• _GOAL_: Without omitting anything, retype the data that follows.

• _MATERIAL PROVIDED_:
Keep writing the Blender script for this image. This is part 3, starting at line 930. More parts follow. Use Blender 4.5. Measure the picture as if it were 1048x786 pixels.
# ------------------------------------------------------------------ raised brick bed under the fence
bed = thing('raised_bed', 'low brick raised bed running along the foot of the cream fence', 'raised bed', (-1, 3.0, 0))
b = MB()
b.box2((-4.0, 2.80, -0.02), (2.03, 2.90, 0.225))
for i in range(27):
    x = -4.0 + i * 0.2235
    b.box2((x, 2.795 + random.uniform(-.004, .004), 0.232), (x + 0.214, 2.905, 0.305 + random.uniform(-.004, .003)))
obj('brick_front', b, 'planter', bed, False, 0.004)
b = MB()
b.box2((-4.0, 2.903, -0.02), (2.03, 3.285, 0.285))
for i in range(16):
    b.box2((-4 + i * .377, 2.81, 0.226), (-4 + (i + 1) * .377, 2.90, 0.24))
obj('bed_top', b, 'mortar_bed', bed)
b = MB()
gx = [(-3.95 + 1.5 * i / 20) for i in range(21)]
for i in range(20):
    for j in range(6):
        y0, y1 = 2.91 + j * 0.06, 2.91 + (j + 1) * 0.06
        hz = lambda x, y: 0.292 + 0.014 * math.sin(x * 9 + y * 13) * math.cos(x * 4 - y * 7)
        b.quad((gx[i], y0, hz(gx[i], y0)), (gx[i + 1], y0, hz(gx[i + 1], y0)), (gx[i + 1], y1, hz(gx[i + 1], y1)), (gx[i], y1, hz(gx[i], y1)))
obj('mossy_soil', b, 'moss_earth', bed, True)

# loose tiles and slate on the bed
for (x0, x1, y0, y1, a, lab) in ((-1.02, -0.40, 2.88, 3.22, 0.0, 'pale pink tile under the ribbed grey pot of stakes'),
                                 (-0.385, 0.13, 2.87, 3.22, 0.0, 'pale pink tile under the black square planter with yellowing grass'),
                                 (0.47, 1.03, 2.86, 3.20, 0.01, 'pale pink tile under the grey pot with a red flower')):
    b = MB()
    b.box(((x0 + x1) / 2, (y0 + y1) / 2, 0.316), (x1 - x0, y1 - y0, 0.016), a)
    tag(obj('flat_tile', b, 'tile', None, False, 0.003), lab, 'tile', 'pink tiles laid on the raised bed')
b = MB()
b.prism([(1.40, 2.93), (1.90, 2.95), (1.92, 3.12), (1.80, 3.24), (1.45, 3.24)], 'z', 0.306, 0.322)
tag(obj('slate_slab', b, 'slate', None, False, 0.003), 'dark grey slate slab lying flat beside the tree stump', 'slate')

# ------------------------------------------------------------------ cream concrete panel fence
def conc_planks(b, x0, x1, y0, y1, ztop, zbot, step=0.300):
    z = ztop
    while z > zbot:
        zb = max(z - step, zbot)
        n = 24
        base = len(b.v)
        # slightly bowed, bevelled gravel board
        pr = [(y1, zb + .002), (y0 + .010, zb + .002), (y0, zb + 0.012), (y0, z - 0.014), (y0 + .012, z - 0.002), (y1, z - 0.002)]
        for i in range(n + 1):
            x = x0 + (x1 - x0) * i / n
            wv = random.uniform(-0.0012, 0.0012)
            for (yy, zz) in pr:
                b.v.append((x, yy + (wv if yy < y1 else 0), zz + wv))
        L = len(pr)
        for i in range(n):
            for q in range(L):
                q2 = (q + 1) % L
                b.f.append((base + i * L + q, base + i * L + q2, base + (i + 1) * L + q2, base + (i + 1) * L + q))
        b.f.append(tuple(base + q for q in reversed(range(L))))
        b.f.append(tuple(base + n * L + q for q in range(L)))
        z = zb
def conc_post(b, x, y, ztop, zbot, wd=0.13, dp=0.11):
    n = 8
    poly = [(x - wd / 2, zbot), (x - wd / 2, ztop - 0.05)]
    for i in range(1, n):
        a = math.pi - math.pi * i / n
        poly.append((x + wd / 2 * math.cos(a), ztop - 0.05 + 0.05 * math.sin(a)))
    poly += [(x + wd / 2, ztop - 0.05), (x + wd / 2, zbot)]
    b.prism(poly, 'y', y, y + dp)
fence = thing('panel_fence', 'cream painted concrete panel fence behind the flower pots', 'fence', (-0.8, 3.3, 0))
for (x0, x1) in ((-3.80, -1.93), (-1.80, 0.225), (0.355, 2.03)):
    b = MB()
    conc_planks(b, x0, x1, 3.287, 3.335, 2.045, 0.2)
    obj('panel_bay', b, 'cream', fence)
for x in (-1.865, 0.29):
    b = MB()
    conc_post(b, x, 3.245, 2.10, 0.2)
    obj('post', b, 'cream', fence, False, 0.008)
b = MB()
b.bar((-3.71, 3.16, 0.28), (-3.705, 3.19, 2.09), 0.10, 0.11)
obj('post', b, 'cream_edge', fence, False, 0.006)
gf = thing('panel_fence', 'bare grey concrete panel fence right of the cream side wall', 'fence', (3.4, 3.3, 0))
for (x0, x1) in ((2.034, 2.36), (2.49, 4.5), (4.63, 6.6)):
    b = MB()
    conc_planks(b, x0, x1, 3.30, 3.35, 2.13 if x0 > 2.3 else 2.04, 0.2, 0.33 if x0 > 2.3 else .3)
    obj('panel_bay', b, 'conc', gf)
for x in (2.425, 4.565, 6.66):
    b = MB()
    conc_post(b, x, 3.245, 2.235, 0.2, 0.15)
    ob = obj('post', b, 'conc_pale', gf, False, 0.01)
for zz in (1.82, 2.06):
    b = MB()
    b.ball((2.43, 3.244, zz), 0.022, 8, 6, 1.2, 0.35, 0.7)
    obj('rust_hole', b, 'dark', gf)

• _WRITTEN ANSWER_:
Keep writing the Blender script for this image. This is part 3, starting at line 930. More parts follow. Use Blender 4.5. Measure the picture as if it were 1048x786 pixels.
# ------------------------------------------------------------------ raised brick bed under the fence
bed = thing('raised_bed', 'low brick raised bed running along the foot of the cream fence', 'raised bed', (-1, 3.0, 0))
b = MB()
b.box2((-4.0, 2.80, -0.02), (2.03, 2.90, 0.225))
for i in range(27):
    x = -4.0 + i * 0.2235
    b.box2((x, 2.795 + random.uniform(-.004, .004), 0.232), (x + 0.214, 2.905, 0.305 + random.uniform(-.004, .003)))
obj('brick_front', b, 'planter', bed, False, 0.004)
b = MB()
b.box2((-4.0, 2.903, -0.02), (2.03, 3.285, 0.285))
for i in range(16):
    b.box2((-4 + i * .377, 2.81, 0.226), (-4 + (i + 1) * .377, 2.90, 0.24))
obj('bed_top', b, 'mortar_bed', bed)
b = MB()
gx = [(-3.95 + 1.5 * i / 20) for i in range(21)]
for i in range(20):
    for j in range(6):
        y0, y1 = 2.91 + j * 0.06, 2.91 + (j + 1) * 0.06
        hz = lambda x, y: 0.292 + 0.014 * math.sin(x * 9 + y * 13) * math.cos(x * 4 - y * 7)
        b.quad((gx[i], y0, hz(gx[i], y0)), (gx[i + 1], y0, hz(gx[i + 1], y0)), (gx[i + 1], y1, hz(gx[i + 1], y1)), (gx[i], y1, hz(gx[i], y1)))
obj('mossy_soil', b, 'moss_earth', bed, True)

# loose tiles and slate on the bed
for (x0, x1, y0, y1, a, lab) in ((-1.02, -0.40, 2.88, 3.22, 0.0, 'pale pink tile under the ribbed grey pot of stakes'),
                                 (-0.385, 0.13, 2.87, 3.22, 0.0, 'pale pink tile under the black square planter with yellowing grass'),
                                 (0.47, 1.03, 2.86, 3.20, 0.01, 'pale pink tile under the grey pot with a red flower')):
    b = MB()
    b.box(((x0 + x1) / 2, (y0 + y1) / 2, 0.316), (x1 - x0, y1 - y0, 0.016), a)
    tag(obj('flat_tile', b, 'tile', None, False, 0.003), lab, 'tile', 'pink tiles laid on the raised bed')
b = MB()
b.prism([(1.40, 2.93), (1.90, 2.95), (1.92, 3.12), (1.80, 3.24), (1.45, 3.24)], 'z', 0.306, 0.322)
tag(obj('slate_slab', b, 'slate', None, False, 0.003), 'dark grey slate slab lying flat beside the tree stump', 'slate')

# ------------------------------------------------------------------ cream concrete panel fence
def conc_planks(b, x0, x1, y0, y1, ztop, zbot, step=0.300):
    z = ztop
    while z > zbot:
        zb = max(z - step, zbot)
        n = 24
        base = len(b.v)
        # slightly bowed, bevelled gravel board
        pr = [(y1, zb + .002), (y0 + .010, zb + .002), (y0, zb + 0.012), (y0, z - 0.014), (y0 + .012, z - 0.002), (y1, z - 0.002)]
        for i in range(n + 1):
            x = x0 + (x1 - x0) * i / n
            wv = random.uniform(-0.0012, 0.0012)
            for (yy, zz) in pr:
                b.v.append((x, yy + (wv if yy < y1 else 0), zz + wv))
        L = len(pr)
        for i in range(n):
            for q in range(L):
                q2 = (q + 1) % L
                b.f.append((base + i * L + q, base + i * L + q2, base + (i + 1) * L + q2, base + (i + 1) * L + q))
        b.f.append(tuple(base + q for q in reversed(range(L))))
        b.f.append(tuple(base + n * L + q for q in range(L)))
        z = zb
def conc_post(b, x, y, ztop, zbot, wd=0.13, dp=0.11):
    n = 8
    poly = [(x - wd / 2, zbot), (x - wd / 2, ztop - 0.05)]
    for i in range(1, n):
        a = math.pi - math.pi * i / n
        poly.append((x + wd / 2 * math.cos(a), ztop - 0.05 + 0.05 * math.sin(a)))
    poly += [(x + wd / 2, ztop - 0.05), (x + wd / 2, zbot)]
    b.prism(poly, 'y', y, y + dp)
fence = thing('panel_fence', 'cream painted concrete panel fence behind the flower pots', 'fence', (-0.8, 3.3, 0))
for (x0, x1) in ((-3.80, -1.93), (-1.80, 0.225), (0.355, 2.03)):
    b = MB()
    conc_planks(b, x0, x1, 3.287, 3.335, 2.045, 0.2)
    obj('panel_bay', b, 'cream', fence)
for x in (-1.865, 0.29):
    b = MB()
    conc_post(b, x, 3.245, 2.10, 0.2)
    obj('post', b, 'cream', fence, False, 0.008)
b = MB()
b.bar((-3.71, 3.16, 0.28), (-3.705, 3.19, 2.09), 0.10, 0.11)
obj('post', b, 'cream_edge', fence, False, 0.006)
gf = thing('panel_fence', 'bare grey concrete panel fence right of the cream side wall', 'fence', (3.4, 3.3, 0))
for (x0, x1) in ((2.034, 2.36), (2.49, 4.5), (4.63, 6.6)):
    b = MB()
    conc_planks(b, x0, x1, 3.30, 3.35, 2.13 if x0 > 2.3 else 2.04, 0.2, 0.33 if x0 > 2.3 else .3)
    obj('panel_bay', b, 'conc', gf)
for x in (2.425, 4.565, 6.66):
    b = MB()
    conc_post(b, x, 3.245, 2.235, 0.2, 0.15)
    ob = obj('post', b, 'conc_pale', gf, False, 0.01)
for zz in (1.82, 2.06):
    b = MB()
    b.ball((2.43, 3.244, zz), 0.022, 8, 6, 1.2, 0.35, 0.7)
    obj('rust_hole', b, 'dark', gf)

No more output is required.